I guess I’m going to church this Sunday, though my feelings about it are mixed. I think I’d prefer not to sit through a sermon and take communion and all that stuff again. Maybe I’ll wait and see at the last minute whether I want to go.

Yesterday I flipped my blank book over and started writing going in the other direction on the left hand pages. Meanwhile I kind of wonder what interested me in Paul Bowles again; or even why I used to like his writing originally. I’ve changed since I first read him in February 98. And at the end of the same year I finished Moby Dick, the mood of which was very similar to the Bowles book: it was quite nihilistic and maybe sort of wicked like Macbeth. I don’t know how I feel about the unconscious from a Freudian point of view anymore, something dark with basic drives, but you can see it illustrated in the tales of Edgar Allan Poe, like in “The Cask of Amontillado” and many others. And that reminds me: have you decided on your next purchase from Amazon yet?

It’s been drizzling here since about noon today, but it’s supposed to stop pretty soon, only to redouble itself for another week or so. Rain, rain, rain! But I have no complaints about it, and I actually like it. It promotes a state of mind for thinking and reflecting about abstract things.
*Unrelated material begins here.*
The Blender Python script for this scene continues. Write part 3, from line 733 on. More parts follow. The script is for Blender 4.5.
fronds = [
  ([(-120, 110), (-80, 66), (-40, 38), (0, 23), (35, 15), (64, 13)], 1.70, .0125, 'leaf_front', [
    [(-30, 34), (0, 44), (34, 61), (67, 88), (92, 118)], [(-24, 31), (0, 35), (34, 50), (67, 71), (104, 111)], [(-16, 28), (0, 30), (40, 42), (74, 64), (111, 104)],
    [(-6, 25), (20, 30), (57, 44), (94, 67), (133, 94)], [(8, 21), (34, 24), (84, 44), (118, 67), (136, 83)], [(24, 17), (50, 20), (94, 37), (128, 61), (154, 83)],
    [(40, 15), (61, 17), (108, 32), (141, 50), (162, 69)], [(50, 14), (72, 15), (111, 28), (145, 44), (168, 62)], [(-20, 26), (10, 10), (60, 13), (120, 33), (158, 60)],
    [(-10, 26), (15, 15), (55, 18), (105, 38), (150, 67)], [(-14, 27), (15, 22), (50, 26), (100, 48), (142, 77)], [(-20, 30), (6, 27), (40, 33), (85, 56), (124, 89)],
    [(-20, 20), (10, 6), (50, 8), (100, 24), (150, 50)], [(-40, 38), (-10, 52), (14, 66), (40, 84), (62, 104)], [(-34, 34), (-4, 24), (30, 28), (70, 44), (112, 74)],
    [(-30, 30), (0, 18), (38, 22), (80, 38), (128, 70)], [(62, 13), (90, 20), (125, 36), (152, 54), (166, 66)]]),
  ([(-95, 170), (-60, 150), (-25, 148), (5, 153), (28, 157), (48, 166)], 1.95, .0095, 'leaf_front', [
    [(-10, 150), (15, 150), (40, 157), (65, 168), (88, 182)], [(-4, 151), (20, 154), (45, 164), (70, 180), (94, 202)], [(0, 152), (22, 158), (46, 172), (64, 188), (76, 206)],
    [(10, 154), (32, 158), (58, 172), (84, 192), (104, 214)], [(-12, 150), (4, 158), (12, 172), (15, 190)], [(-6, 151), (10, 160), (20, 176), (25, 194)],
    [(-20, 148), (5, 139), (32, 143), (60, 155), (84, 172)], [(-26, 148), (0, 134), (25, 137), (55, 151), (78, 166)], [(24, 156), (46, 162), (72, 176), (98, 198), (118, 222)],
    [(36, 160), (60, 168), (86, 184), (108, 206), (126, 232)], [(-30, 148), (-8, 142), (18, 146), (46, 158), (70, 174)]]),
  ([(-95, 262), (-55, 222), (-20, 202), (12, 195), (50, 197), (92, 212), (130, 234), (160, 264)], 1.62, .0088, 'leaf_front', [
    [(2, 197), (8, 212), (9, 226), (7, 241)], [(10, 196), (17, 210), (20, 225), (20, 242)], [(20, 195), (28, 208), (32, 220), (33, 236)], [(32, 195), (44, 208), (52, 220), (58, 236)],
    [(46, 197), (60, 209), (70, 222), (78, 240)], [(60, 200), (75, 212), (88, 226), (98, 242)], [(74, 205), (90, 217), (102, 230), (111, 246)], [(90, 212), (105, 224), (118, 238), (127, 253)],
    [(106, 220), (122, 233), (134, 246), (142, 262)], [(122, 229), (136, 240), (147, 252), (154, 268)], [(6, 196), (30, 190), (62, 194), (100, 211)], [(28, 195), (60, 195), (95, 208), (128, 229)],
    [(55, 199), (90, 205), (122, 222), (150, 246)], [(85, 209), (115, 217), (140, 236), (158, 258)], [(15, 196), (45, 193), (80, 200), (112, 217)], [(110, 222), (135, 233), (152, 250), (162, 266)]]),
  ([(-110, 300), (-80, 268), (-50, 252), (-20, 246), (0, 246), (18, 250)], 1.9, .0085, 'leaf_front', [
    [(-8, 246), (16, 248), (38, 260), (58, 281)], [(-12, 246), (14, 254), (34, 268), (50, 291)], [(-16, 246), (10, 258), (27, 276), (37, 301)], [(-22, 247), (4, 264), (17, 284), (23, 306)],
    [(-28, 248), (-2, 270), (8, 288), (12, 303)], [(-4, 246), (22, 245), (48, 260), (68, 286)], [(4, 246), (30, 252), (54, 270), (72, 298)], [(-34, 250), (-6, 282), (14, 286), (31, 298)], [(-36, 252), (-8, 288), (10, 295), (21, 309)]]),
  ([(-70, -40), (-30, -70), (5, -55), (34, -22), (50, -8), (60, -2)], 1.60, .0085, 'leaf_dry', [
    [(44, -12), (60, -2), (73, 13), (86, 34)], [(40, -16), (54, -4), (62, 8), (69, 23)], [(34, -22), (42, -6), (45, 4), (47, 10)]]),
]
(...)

Aesop has been in a sympathetic mood yesterday and today, probably sensing that I was feeling rather crappy since Monday afternoon. He is a very smart dog, and I think I care more about him than the dog I had before him, a little pug named Henry. The pug was more gregarious than Aesop, and everybody loved him. Henry was very sweet and cute as could be, and sometimes I miss having him around. But like a lot of things and people I used to know, he belongs to a past that can’t be revived. I may regret it all I want but in the end I will accept that the past is buried and irrecoverable.
But once in a while something happens to remind me…

At some level I wish I could get drunk and enjoy my life like I used to years ago. I thought I had my whole life ahead of me when I’d get a mile high. The future consequences don’t occur to you when you get wasted on alcohol or other drugs. And then you get a wake up call and realize that life is very short and you are not immortal. And you know then that alcoholism really is fatal.